BAKU, Azerbaijan, May 21. Global annual revenues from coal production in 2040 are expected to drop below $200 billion, while revenues from minerals necessary for green energy production will increase to almost $300 billion, Trend report via the World Energy Outlook Special Report from the International Energy Agency (IEA).
To compare, global coal revenues in 2020 amounted to more than $400 billion, while income from energy transition minerals was way below $100 billion.
“Today revenue from coal production is ten times larger than those from energy transition minerals. However, there is a rapid reversal of fortunes in a climate-driven scenario, as the combined revenues from energy transition minerals overtake those from coal well before 2040,” the IEA said.
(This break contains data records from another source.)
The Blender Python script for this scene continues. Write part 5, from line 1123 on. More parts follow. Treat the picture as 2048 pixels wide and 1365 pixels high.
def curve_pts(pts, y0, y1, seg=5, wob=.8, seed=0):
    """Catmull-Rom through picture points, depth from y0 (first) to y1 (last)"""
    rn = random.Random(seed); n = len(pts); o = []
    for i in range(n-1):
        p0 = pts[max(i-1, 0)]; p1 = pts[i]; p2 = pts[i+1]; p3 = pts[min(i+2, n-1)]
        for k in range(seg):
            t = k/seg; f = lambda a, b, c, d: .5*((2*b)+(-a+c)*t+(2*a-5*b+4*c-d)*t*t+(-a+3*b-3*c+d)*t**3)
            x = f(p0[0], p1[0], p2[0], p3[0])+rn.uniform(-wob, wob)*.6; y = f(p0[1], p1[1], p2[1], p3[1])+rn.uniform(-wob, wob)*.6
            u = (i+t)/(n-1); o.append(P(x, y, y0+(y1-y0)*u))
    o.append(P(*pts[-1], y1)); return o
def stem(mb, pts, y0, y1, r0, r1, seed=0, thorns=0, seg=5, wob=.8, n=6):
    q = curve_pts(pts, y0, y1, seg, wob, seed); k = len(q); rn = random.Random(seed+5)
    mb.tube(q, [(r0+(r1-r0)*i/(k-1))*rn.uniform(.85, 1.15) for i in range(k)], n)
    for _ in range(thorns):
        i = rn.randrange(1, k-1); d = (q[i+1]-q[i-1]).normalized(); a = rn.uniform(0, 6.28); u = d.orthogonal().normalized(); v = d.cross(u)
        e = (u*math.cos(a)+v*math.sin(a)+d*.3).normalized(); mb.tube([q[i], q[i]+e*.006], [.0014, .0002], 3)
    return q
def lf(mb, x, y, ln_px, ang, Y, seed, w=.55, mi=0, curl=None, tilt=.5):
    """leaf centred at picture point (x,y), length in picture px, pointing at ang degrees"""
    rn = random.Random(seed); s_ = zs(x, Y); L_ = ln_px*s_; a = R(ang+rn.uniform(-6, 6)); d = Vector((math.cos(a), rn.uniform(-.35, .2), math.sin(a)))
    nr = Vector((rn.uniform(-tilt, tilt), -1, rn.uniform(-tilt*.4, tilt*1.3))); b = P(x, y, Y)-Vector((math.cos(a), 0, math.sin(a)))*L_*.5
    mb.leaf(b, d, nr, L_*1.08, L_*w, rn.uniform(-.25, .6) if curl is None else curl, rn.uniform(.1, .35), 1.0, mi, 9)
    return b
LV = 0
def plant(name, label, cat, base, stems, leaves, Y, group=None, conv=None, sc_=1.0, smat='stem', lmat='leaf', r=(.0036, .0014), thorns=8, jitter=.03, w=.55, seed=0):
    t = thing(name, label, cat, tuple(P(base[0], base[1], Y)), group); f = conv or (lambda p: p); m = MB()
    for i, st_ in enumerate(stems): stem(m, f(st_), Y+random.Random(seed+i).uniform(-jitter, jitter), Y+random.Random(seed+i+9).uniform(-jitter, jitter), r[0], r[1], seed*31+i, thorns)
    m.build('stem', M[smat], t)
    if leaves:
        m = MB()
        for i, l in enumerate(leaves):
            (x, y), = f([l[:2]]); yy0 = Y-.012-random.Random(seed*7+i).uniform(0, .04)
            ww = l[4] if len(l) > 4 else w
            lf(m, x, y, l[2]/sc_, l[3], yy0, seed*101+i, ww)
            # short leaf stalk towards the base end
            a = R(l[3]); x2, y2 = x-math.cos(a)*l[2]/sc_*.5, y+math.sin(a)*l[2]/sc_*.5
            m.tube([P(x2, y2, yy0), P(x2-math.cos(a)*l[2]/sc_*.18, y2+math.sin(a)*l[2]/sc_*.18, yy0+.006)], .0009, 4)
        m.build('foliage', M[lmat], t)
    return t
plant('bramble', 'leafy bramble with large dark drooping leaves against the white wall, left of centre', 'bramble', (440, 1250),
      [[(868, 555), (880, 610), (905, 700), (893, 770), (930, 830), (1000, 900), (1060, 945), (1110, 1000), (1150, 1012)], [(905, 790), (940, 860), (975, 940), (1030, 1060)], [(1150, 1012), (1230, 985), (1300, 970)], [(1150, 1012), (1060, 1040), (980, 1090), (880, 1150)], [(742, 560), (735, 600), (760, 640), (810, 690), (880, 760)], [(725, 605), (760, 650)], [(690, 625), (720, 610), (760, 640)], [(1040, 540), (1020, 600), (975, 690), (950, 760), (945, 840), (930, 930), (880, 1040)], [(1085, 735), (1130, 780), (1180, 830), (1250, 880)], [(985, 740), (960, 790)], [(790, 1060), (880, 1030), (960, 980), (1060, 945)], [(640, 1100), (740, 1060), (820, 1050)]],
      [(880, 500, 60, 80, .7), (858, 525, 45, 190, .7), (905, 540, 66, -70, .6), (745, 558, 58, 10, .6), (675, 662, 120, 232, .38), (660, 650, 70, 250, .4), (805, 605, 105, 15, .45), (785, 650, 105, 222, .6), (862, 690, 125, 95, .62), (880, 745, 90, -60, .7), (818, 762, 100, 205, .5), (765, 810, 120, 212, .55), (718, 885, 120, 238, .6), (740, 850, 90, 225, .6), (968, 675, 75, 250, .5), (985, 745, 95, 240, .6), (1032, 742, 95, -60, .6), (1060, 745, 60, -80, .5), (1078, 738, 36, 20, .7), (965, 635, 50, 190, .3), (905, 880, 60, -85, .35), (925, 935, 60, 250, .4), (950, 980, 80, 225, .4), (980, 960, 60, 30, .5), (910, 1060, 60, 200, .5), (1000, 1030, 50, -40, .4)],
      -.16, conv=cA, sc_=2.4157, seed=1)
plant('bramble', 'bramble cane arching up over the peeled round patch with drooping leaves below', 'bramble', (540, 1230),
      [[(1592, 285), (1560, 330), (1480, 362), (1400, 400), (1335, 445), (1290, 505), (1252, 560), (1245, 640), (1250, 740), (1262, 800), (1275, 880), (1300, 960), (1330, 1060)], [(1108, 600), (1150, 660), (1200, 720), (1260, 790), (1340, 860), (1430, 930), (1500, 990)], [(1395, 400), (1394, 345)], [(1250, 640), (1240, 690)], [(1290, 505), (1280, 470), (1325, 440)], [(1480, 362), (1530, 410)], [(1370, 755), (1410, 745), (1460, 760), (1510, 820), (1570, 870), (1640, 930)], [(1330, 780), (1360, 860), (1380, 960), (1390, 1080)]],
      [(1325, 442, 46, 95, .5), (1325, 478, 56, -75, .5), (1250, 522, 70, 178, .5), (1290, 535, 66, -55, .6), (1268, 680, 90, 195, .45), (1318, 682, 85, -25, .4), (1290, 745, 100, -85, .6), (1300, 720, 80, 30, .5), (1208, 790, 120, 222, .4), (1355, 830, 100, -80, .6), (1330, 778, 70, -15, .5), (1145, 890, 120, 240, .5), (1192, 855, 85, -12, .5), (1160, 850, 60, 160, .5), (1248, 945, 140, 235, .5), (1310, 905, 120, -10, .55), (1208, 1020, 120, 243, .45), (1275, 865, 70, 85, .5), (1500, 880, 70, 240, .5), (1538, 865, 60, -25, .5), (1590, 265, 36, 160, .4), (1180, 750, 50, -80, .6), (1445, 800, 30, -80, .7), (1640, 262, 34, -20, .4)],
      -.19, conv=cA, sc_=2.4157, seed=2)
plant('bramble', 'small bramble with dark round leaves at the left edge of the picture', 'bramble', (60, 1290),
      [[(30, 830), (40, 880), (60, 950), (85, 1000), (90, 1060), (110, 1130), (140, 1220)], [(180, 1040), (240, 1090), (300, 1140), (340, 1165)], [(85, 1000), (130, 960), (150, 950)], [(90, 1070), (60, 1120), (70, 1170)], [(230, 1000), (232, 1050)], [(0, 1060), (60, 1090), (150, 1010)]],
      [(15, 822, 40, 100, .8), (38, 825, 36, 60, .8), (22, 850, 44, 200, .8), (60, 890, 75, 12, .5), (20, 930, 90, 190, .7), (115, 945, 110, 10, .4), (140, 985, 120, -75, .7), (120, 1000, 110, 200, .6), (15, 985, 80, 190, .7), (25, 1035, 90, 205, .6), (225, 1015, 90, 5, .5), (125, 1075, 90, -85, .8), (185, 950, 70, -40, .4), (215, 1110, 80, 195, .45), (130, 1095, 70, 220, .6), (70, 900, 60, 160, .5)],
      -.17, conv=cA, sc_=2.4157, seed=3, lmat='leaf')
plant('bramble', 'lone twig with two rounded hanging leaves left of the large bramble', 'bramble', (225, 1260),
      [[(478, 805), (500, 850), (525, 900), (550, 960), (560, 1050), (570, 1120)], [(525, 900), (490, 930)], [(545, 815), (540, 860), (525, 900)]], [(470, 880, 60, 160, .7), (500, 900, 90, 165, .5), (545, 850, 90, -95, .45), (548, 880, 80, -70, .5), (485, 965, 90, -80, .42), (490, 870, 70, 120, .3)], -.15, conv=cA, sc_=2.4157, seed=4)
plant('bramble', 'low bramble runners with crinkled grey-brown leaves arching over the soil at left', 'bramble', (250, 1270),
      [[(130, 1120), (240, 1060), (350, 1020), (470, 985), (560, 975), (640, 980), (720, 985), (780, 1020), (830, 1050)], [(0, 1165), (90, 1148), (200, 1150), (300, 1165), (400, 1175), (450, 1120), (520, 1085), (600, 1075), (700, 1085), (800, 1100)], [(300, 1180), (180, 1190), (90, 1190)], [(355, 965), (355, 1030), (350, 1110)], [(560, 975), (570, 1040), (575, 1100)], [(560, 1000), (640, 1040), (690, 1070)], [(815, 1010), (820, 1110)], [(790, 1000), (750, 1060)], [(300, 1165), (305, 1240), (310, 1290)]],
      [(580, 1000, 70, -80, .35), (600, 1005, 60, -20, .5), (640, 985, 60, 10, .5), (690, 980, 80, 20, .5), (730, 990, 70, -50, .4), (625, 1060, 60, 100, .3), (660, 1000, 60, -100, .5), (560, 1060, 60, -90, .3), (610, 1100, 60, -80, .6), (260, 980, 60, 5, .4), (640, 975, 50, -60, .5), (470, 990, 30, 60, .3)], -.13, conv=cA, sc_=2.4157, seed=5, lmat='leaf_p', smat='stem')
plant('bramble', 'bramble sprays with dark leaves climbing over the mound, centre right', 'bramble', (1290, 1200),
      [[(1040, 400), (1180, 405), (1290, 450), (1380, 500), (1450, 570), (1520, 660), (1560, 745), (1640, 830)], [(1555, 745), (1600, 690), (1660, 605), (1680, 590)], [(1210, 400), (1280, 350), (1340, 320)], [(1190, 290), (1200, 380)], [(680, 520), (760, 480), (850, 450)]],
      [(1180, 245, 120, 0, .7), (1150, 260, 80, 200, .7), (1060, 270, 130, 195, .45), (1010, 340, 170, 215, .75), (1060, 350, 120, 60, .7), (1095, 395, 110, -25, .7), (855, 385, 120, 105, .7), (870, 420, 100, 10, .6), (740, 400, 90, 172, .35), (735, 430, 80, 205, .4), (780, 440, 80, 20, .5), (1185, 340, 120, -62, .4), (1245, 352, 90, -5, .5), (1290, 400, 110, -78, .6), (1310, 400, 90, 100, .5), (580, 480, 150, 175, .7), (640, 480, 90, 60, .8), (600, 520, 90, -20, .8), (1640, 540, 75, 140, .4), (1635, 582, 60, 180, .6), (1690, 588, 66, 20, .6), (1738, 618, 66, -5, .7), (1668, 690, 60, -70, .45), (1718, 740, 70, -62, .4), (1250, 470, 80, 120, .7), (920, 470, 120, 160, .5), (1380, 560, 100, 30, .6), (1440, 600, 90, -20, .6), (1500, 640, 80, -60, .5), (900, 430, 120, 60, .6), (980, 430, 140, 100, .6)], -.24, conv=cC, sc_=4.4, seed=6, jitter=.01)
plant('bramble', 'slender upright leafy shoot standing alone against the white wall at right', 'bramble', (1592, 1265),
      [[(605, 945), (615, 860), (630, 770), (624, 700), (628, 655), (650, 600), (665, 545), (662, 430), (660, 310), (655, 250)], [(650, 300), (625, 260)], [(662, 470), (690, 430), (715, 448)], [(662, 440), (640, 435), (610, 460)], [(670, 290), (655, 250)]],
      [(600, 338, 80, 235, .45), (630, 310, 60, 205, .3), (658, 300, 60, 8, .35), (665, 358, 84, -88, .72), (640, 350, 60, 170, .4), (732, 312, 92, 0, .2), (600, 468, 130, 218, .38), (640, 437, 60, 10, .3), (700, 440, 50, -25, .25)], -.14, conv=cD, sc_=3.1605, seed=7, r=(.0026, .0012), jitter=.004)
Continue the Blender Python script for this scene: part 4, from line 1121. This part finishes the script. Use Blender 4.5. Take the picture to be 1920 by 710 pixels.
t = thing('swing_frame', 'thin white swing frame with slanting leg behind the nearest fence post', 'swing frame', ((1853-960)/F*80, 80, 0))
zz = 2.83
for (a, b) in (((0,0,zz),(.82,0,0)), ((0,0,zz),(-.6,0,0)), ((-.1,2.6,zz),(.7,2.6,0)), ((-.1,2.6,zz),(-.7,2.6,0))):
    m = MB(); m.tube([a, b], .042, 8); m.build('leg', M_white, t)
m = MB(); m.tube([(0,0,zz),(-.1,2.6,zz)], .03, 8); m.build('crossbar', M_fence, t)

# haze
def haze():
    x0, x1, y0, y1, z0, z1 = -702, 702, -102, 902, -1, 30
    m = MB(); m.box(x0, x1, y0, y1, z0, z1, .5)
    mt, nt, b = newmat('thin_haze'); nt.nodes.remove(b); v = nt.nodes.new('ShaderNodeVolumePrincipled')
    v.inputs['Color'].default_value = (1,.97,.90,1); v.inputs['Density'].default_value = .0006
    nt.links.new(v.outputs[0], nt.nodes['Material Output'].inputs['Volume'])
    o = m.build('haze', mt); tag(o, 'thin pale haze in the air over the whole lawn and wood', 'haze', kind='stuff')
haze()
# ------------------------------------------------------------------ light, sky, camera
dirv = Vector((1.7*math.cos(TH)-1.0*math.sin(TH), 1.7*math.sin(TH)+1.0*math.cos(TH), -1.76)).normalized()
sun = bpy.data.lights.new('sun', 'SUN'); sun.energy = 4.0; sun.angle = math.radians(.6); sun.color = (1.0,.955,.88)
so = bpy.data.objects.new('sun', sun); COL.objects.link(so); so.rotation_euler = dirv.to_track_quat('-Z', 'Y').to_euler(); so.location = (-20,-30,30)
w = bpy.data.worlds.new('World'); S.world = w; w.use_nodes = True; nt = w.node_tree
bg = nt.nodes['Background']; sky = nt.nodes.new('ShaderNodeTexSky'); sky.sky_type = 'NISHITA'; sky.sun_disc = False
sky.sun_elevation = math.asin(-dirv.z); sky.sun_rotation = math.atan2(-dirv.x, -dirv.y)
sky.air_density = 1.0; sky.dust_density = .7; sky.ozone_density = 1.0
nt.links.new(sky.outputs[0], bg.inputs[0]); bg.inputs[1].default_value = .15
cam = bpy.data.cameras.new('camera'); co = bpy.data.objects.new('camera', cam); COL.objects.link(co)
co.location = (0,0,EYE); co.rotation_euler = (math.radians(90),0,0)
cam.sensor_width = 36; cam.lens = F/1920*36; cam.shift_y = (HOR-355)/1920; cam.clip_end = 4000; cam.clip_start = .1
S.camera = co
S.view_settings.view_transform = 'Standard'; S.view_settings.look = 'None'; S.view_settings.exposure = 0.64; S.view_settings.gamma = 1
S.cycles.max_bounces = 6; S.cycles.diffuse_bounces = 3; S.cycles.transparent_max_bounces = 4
Meanwhile, if the Paris Agreement scenario is achieved, the
share of clean technologies is supposed to increase significantly
over the next two decades to over 40 percent for copper and rare
earths, 60-
70 percent - for nickel and cobalt, and almost 90 percent - for
lithium, the researchers noted.
However, the report also noted that the global shift to clean energy will drive the demand for critical minerals for renewable energy production the lack of which might slow down the green transition.
Today’s supply of those necessary minerals already falls behind. The issue is that many of those come from a small number of producers (for example, compared to oil and gas producers). In the case of lithium, cobalt, and rare earths, the world’s top three producers control well over three-quarters of global output, the IEA added.